The MINERVA-II robots each weigh a little more than 2.4 pounds (1.1 kilograms), and carry cameras, thermometers and other sensors to investigate Ryugu from the surface. The MINERVA-II landers each have a diameter of 6.7 inches (17 centimeters) and stand around 2.7 inches (7 centimeters) tall.

“Although I was disappointed with the blurred image that first came from the rover, it was good to be able to capture this shot as it was recorded by the rover as the Hayabusa 2 spacecraft is shown,” said Tetsuo Yoshimitsu, a member of the Hayabusa 2 team responsible for the MINERVA-II rovers. “Moreover, with the image taken during the hop on the asteroid surface, I was able to confirm the effectiveness of this movement mechanism on the small celestial body and see the result of many years of research.”

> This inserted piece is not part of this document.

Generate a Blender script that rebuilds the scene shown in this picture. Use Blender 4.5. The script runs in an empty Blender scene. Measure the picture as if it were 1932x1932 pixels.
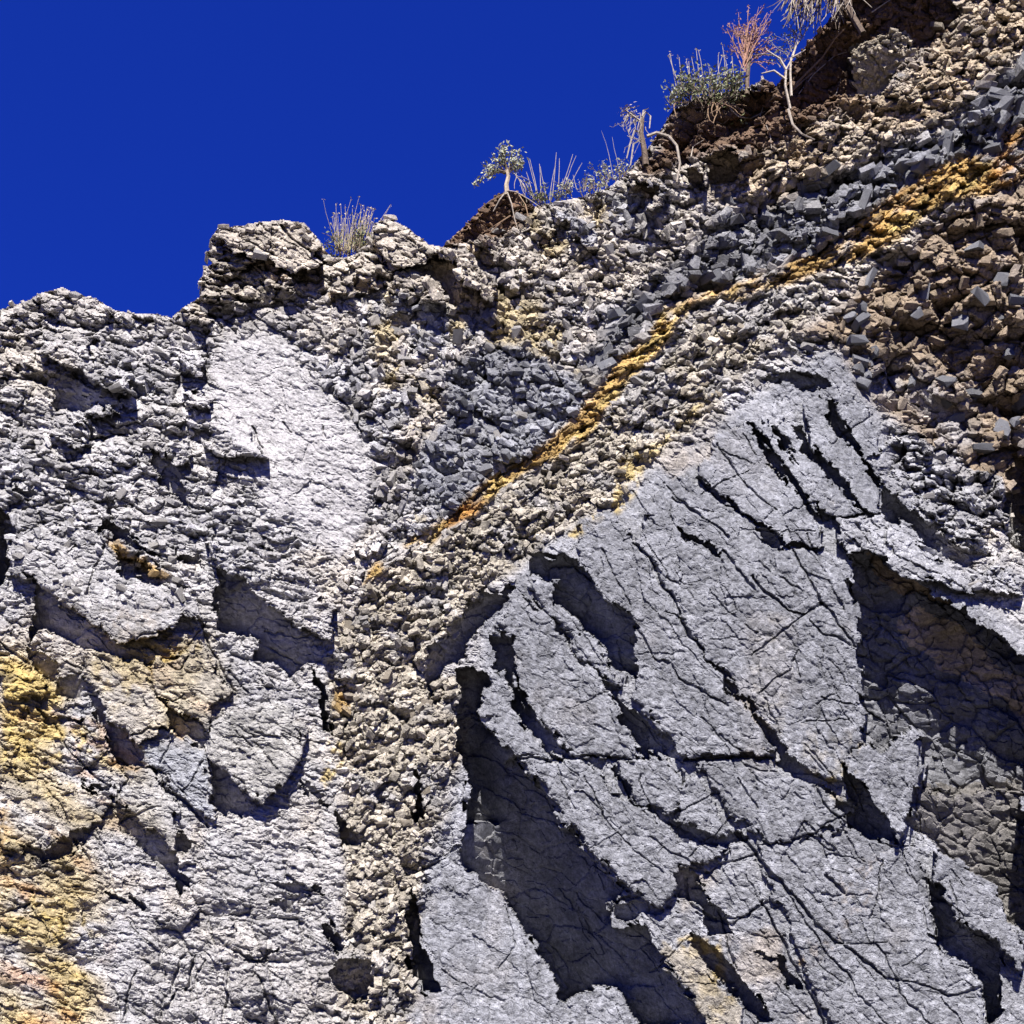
import bpy, bmesh, math, random, time
import numpy as np
from mathutils import Vector
T0 = time.time()
f4 = np.float32
scn = bpy.context.scene
COL = scn.collection

# ------------------------------------------------------------------ camera, sky, sun, exposure
PITCH, FOV = math.radians(25), math.radians(50)
CAM = np.array([0.0, 0.0, 1.6])
cd = bpy.data.cameras.new('camera'); cam = bpy.data.objects.new('camera', cd); COL.objects.link(cam)
cam.location = CAM; cam.rotation_euler = (math.pi/2 + PITCH, 0, 0)
cd.sensor_width = 36; cd.sensor_fit = 'HORIZONTAL'; cd.angle = FOV; cd.clip_start = 0.05; cd.clip_end = 2000
scn.camera = cam
SUN_EL, SUN_AZ = math.radians(48), math.radians(-3)      # sun stands behind the camera, a hair to the side
LS = np.array([math.sin(SUN_AZ)*math.cos(SUN_EL), -math.cos(SUN_AZ)*math.cos(SUN_EL), math.sin(SUN_EL)])
sd_ = bpy.data.lights.new('sun', 'SUN'); sd_.energy = 5.0; sd_.angle = math.radians(0.5); sd_.color = (1.0, 0.965, 0.91)
sun = bpy.data.objects.new('sun', sd_); COL.objects.link(sun)
sun.rotation_euler = Vector((-LS).tolist()).to_track_quat('-Z', 'Y').to_euler(); sun.location = (0, -10, 30)
w = bpy.data.worlds.new('World'); scn.world = w; w.use_nodes = True
nt = w.node_tree; nt.nodes.clear()
sky = nt.nodes.new('ShaderNodeTexSky'); sky.sky_type = 'NISHITA'; sky.sun_disc = False
sky.sun_elevation = SUN_EL; sky.sun_rotation = math.pi - SUN_AZ
sky.altitude = 3500; sky.air_density = 1.0; sky.dust_density = 0.1; sky.ozone_density = 5.0
hs = nt.nodes.new('ShaderNodeVectorMath'); hs.operation = 'MULTIPLY'; hs.inputs[1].default_value = (.05, .19, 1.42)   # deep high-altitude blue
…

The Hayabusa 2 mothership was responsible for placing the landers on a trajectory toward Ryugu’s northern hemisphere.

NASA’s NEAR-Shoemaker mission was the first spacecraft to achieve a soft landing on asteroid, when it made a controlled touchdown on Eros in 2001 and unexpectedly continued beaming science data back to Earth. But NEAR-Shoemaker did not return any asteroid images from the surface of Eros, leaving that “first” in space exploration still up for grabs.

Hayabusa 2 arrived at Ryugu in late June, kicking off more than a year of mapping, scientific surveys and a series of descents toward the asteroid to drop off landers and pick up rock samples for return to Earth.

The mission’s early reconnaissance of Ryugu allowed scientists to measure its size and mass. The asteroid has a slightly flattened shape, spanning around 3,280 feet (1 kilometer) in diameter along its equator and approximately 2,880 feet (880 meters) from pole-to-pole.

The MINERVA-II landing robots. Credit: JAXA

Ryugu makes one rotation every 7.63 hours and has a mass of roughly 450 million metric tons (496 million tons), yielding a calculation of the asteroid’s gravity.

Scientists say Ryugu is a C-type asteroid, suggesting it contains primitive building blocks left over the formation of the solar system 4.5 billion years ago. Managed by the Japan Aerospace Exploration Agency, Hayabusa 2 will bring back specimens of the asteroid’s primordial surface for analysis in sophisticated laboratories on Earth.

The spacecraft is scheduled to attempt to collect the first of three samples from Ryugu as soon as late October, using a pellet fired into the asteroid to force surface material through a funnel into a collection chamber. Hayabusa 2 rehearsed its descent maneuvers for the first time earlier this month, but aborted the approach after its laser navigation sensor was unable to provide range and closure rate information to the probe’s computer.

Engineers blamed the miscue on Ryugu’s dark, unreflective surface, and adjusted settings on the laser navigation sensor to prevent the problem from recurring in the future. No such issues were reported Thursday or Friday as Hayabusa 2 deployed the MINERVA-II landers.

Once it has specimens from Ryugu, Hayabusa 2 will fire its ion engines and depart Ryugu late next year, heading for a landing in Australia in December 2020.